Each line of the material below should be reproduced exactly.

━━ Information supplied ━━

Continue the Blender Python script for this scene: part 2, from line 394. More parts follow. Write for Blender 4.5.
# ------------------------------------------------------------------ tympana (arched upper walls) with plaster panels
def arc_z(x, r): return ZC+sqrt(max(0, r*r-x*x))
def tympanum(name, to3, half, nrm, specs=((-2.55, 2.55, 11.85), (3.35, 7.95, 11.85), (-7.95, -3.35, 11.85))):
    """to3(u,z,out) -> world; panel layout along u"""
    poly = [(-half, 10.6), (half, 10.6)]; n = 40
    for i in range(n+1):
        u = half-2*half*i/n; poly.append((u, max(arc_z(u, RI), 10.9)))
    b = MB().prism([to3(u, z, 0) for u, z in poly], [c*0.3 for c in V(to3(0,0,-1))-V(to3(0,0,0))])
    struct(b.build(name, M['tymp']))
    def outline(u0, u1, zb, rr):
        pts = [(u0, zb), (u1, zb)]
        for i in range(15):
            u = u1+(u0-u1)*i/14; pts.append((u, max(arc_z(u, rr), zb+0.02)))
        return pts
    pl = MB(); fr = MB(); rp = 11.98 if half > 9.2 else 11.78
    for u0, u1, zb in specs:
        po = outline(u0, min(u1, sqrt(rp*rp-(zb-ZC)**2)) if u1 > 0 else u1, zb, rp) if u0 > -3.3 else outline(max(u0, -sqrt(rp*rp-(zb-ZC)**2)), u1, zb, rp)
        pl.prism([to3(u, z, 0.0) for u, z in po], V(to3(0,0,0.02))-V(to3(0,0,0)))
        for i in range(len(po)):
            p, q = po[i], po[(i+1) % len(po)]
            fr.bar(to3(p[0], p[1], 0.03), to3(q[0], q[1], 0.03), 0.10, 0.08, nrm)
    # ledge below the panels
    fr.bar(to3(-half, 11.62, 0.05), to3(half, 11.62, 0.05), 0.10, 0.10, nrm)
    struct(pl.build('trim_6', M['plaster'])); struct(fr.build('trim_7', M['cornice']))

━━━

Solved problem:
Continue the Blender Python script for this scene: part 2, from line 394. More parts follow. Write for Blender 4.5.
# ------------------------------------------------------------------ tympana (arched upper walls) with plaster panels
def arc_z(x, r): return ZC+sqrt(max(0, r*r-x*x))
def tympanum(name, to3, half, nrm, specs=((-2.55, 2.55, 11.85), (3.35, 7.95, 11.85), (-7.95, -3.35, 11.85))):
    """to3(u,z,out) -> world; panel layout along u"""
    poly = [(-half, 10.6), (half, 10.6)]; n = 40
    for i in range(n+1):
        u = half-2*half*i/n; poly.append((u, max(arc_z(u, RI), 10.9)))
    b = MB().prism([to3(u, z, 0) for u, z in poly], [c*0.3 for c in V(to3(0,0,-1))-V(to3(0,0,0))])
    struct(b.build(name, M['tymp']))
    def outline(u0, u1, zb, rr):
        pts = [(u0, zb), (u1, zb)]
        for i in range(15):
            u = u1+(u0-u1)*i/14; pts.append((u, max(arc_z(u, rr), zb+0.02)))
        return pts
    pl = MB(); fr = MB(); rp = 11.98 if half > 9.2 else 11.78
    for u0, u1, zb in specs:
        po = outline(u0, min(u1, sqrt(rp*rp-(zb-ZC)**2)) if u1 > 0 else u1, zb, rp) if u0 > -3.3 else outline(max(u0, -sqrt(rp*rp-(zb-ZC)**2)), u1, zb, rp)
        pl.prism([to3(u, z, 0.0) for u, z in po], V(to3(0,0,0.02))-V(to3(0,0,0)))
        for i in range(len(po)):
            p, q = po[i], po[(i+1) % len(po)]
            fr.bar(to3(p[0], p[1], 0.03), to3(q[0], q[1], 0.03), 0.10, 0.08, nrm)
    # ledge below the panels
    fr.bar(to3(-half, 11.62, 0.05), to3(half, 11.62, 0.05), 0.10, 0.10, nrm)
    struct(pl.build('trim_6', M['plaster'])); struct(fr.build('trim_7', M['cornice']))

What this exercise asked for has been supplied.